De certa forma, dona Maria Morgado acompanhou, por inteiro, a trajetória de estudantes que fizeram o curso clássico e depois optaram pela área de História na Faculdade de Filosofia de Taubaté onde ensinava História do Vale do Paraíba. Sinceramente. Nos anos de 1960, aquilo, porém, parecia sem sentido. Frente às possibilidades de estudar o passado da humanidade, questionávamos dos porquês da História Local ou Regional, e, então não entendíamos o sentido sagrado da missão daquela mestra. Incansável, porém, dona Maria levava sua tarefa com entusiasmo e trocava nossas tolas polêmicas estudantis pelo carinho e apreço com que recriava Taubaté dando, inclusive, um destaque heróico por vezes exagerado. E com que convicção ela abordava as investidas de Taubaté no âmbito do Brasil!


Aliás, esta marca – de ver nossa querida cidade como uma espécie de capital histórica do país – graciosamente é uma das características que ainda talham os olhares dos historiadores locais. Acontece que a suave mestra conseguia passar sua mensagem. Carregada de fotos, jornais antigos, mapas, ela dissertava sobre a dinâmica de Taubaté como quem mostrava feitos napoleônicos. E promovia exposições, fazia-nos conhecer a produção artística de Georgina de Albuquerque, os filmes do Mazaroppi, colecionar velhas receitas de petiscos. Tudo com entusiasmo de quem revia a façanha universal filtrada por nós valeparaibanos.


Havia outras virtudes da mestra, é claro elegante, gentil e determinada. Elegante na postura além de muito bonita vestia-se com rigor; gentil, sabia ser cordial e severa e nos limitava nas notas; determinada, definida em sua opção de pesquisa escreveu textos básicos para o conhecimento de nosso passado local. Eis alguns: “Aspectos do Folclore em Taubaté”, “Taubaté de Núcleo Irradiador de Bandeirismo a Centro Industrial e Universitário do Vale do Paraíba”, “A Culinária Tradicional do Vale do Paraíba”; “História de Taubaté Através de Textos” e “Aspectos Geográficos do Vale do Paraíba e Município de Taubaté” (alguns em parceria com Antonio Carlos Argôllo Andrade). Em qualquer de seus escritos, presidia um brado de louvor à terra.

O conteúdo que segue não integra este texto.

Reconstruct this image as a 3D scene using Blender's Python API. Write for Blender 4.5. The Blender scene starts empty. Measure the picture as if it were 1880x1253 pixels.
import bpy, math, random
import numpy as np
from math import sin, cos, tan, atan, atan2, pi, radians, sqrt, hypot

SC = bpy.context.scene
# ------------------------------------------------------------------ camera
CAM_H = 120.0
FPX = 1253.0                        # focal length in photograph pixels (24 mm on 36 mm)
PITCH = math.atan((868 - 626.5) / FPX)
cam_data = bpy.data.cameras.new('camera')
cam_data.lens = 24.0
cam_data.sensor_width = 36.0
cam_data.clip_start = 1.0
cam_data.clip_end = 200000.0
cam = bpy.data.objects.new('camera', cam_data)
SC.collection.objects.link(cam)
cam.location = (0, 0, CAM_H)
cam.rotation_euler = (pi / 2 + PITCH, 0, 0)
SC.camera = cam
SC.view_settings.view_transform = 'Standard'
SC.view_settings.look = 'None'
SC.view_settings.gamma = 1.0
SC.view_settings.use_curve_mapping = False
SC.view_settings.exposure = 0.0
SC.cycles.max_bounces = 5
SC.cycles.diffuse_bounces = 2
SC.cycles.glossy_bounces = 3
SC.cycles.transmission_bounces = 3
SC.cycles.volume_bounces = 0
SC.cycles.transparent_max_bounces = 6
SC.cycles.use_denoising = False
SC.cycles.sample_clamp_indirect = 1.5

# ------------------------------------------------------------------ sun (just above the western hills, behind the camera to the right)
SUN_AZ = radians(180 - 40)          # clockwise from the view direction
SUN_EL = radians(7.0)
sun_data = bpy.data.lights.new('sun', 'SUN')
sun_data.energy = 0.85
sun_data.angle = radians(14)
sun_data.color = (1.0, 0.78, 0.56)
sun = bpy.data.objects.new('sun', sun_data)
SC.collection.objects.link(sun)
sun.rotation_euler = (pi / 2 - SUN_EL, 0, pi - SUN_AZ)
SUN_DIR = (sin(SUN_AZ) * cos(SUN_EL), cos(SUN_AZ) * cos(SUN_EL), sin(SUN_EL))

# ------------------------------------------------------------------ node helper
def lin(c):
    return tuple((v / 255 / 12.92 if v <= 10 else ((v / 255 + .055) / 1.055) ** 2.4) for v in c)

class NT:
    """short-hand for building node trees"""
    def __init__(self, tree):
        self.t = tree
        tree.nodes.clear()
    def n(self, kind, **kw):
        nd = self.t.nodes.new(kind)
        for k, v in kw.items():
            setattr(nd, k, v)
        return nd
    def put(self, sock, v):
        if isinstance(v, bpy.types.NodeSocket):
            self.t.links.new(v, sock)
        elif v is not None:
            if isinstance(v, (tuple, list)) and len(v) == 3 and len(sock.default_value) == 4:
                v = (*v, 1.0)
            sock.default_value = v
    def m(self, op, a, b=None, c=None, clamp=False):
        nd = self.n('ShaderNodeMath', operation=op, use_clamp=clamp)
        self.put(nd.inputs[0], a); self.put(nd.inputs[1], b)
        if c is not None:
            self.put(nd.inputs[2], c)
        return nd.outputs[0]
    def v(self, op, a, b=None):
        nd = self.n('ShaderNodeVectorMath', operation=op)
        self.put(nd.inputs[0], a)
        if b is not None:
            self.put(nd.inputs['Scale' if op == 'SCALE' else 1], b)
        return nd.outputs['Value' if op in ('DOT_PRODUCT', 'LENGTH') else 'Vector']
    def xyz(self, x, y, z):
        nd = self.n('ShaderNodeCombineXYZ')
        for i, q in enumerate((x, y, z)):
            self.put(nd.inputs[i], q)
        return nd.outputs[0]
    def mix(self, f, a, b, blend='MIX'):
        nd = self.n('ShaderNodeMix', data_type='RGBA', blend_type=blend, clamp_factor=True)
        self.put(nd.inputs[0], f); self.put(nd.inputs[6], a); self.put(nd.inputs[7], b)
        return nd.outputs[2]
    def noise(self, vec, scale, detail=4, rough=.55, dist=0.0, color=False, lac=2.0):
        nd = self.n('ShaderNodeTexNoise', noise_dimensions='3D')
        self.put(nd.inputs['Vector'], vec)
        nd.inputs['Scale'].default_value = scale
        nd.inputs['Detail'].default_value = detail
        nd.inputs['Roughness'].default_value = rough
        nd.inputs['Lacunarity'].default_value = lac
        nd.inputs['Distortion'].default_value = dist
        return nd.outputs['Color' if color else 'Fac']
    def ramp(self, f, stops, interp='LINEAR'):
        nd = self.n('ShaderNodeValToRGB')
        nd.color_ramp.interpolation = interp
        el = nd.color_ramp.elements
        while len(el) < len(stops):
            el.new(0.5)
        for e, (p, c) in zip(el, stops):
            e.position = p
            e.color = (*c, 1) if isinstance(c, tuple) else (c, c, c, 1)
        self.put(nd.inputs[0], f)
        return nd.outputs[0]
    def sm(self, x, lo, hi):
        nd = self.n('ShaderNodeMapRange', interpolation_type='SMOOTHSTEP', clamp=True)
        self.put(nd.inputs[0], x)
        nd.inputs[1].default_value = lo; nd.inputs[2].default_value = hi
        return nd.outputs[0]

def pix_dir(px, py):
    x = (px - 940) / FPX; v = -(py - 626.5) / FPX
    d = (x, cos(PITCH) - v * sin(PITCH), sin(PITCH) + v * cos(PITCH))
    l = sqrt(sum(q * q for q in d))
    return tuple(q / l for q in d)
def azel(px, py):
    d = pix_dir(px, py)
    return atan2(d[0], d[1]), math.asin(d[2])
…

Além de aluno de dona Maria Morgado, fui colega dos filhos mais velhos da querida mestra. Conhecendo-a como mãe, na intimidade do lar, pude vislumbrar outro modelo de pessoa. Poucas vezes via alguém com tamanho desprendimento e capacidade de harmonizar diferenças. Guardo dela lembranças especialíssimas e é para ela que vai minha homenagem no dia muito especial “dos professores”. Sabe, e fico pensando, será que ela não foi o modelo primeiro que calcou em mim o ardor pela docência?